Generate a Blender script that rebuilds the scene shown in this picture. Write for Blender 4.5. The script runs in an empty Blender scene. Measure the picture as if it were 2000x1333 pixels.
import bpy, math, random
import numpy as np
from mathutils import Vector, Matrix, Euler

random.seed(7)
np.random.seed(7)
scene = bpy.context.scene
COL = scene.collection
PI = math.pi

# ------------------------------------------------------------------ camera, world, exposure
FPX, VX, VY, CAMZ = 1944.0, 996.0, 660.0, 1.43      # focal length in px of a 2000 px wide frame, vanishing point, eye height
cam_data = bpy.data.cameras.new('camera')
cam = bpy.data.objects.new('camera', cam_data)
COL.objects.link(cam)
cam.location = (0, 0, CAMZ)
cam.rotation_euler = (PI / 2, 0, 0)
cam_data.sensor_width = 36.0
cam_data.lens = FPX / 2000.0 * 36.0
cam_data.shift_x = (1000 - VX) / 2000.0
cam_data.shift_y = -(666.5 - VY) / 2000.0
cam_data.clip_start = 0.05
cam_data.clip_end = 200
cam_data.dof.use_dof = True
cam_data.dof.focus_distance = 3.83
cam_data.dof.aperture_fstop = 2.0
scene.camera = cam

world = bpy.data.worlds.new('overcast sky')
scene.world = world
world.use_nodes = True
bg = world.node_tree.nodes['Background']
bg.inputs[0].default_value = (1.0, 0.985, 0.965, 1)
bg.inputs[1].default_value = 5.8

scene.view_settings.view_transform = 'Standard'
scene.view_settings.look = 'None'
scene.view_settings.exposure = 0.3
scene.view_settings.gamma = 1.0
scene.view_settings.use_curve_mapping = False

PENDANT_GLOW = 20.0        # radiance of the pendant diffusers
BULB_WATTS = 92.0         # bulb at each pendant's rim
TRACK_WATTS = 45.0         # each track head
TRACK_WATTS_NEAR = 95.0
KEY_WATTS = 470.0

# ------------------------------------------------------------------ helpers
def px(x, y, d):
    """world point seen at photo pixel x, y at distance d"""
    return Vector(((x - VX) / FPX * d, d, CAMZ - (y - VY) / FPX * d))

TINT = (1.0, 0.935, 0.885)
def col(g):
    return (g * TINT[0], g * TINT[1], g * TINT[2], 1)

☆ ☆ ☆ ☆

Reproduce exactly, please, only the lines from the start of the data above to the line that contains "scene.camera = cam", with both ends kept.

OUTPUT FOR THIS TASK:
Generate a Blender script that rebuilds the scene shown in this picture. Write for Blender 4.5. The script runs in an empty Blender scene. Measure the picture as if it were 2000x1333 pixels.
import bpy, math, random
import numpy as np
from mathutils import Vector, Matrix, Euler

random.seed(7)
np.random.seed(7)
scene = bpy.context.scene
COL = scene.collection
PI = math.pi

# ------------------------------------------------------------------ camera, world, exposure
FPX, VX, VY, CAMZ = 1944.0, 996.0, 660.0, 1.43      # focal length in px of a 2000 px wide frame, vanishing point, eye height
cam_data = bpy.data.cameras.new('camera')
cam = bpy.data.objects.new('camera', cam_data)
COL.objects.link(cam)
cam.location = (0, 0, CAMZ)
cam.rotation_euler = (PI / 2, 0, 0)
cam_data.sensor_width = 36.0
cam_data.lens = FPX / 2000.0 * 36.0
cam_data.shift_x = (1000 - VX) / 2000.0
cam_data.shift_y = -(666.5 - VY) / 2000.0
cam_data.clip_start = 0.05
cam_data.clip_end = 200
cam_data.dof.use_dof = True
cam_data.dof.focus_distance = 3.83
cam_data.dof.aperture_fstop = 2.0
scene.camera = cam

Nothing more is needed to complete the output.